» Exercise goal: Copy each line of the records that holds the string "scene".

» Provided material:
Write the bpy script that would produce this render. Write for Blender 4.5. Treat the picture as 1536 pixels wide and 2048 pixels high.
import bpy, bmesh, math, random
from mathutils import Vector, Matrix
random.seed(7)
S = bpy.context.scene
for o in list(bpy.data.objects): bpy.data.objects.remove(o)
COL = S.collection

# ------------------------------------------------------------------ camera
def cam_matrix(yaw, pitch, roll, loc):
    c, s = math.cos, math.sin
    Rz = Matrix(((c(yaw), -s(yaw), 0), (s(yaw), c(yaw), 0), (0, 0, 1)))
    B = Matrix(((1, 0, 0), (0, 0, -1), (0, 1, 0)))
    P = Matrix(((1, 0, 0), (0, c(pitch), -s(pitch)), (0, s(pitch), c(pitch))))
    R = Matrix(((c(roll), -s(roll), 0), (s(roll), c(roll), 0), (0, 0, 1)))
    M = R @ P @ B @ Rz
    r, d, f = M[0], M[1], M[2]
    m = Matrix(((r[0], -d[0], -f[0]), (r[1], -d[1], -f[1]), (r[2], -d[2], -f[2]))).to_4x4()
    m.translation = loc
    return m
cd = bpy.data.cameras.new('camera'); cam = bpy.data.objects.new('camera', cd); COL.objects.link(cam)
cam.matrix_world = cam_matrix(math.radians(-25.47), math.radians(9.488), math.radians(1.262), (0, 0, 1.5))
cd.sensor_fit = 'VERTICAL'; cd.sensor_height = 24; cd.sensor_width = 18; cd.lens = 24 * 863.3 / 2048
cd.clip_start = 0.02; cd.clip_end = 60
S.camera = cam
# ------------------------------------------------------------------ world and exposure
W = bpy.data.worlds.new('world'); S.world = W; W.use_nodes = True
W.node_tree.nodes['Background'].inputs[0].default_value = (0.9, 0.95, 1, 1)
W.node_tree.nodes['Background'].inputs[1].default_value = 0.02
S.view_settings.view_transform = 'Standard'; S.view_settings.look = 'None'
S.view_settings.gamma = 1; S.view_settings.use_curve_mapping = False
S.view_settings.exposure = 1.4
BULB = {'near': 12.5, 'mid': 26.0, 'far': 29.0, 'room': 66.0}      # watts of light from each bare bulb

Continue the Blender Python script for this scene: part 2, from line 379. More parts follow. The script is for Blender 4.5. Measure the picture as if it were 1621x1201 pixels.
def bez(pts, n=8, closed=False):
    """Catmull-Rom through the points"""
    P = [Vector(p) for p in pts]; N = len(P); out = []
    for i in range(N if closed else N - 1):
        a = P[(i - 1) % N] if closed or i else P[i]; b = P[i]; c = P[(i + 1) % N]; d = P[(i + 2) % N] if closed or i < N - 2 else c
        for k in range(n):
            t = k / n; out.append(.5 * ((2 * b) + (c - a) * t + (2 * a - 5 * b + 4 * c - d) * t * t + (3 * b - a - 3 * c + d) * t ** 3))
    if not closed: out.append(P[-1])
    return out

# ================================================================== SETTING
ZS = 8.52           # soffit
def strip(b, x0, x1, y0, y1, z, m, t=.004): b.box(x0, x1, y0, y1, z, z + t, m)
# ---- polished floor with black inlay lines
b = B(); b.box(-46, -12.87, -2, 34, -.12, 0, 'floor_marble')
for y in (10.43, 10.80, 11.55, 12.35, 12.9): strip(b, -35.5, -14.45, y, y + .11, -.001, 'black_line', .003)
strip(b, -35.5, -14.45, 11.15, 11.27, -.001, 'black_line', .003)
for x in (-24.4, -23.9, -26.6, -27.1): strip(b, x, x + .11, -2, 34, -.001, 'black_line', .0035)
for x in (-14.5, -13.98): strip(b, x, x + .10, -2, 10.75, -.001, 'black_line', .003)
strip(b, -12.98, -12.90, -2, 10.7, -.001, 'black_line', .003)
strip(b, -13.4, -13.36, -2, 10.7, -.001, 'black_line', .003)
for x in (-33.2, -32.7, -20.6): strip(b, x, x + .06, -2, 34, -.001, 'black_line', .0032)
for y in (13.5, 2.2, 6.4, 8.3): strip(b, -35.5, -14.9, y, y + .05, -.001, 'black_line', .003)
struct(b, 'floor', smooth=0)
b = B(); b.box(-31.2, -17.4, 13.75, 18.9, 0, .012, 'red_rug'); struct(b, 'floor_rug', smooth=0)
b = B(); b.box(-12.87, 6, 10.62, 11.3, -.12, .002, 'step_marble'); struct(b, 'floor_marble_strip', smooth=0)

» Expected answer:
S = bpy.context.scene
Continue the Blender Python script for this scene: part 2, from line 379. More parts follow. The script is for Blender 4.5. Measure the picture as if it were 1621x1201 pixels.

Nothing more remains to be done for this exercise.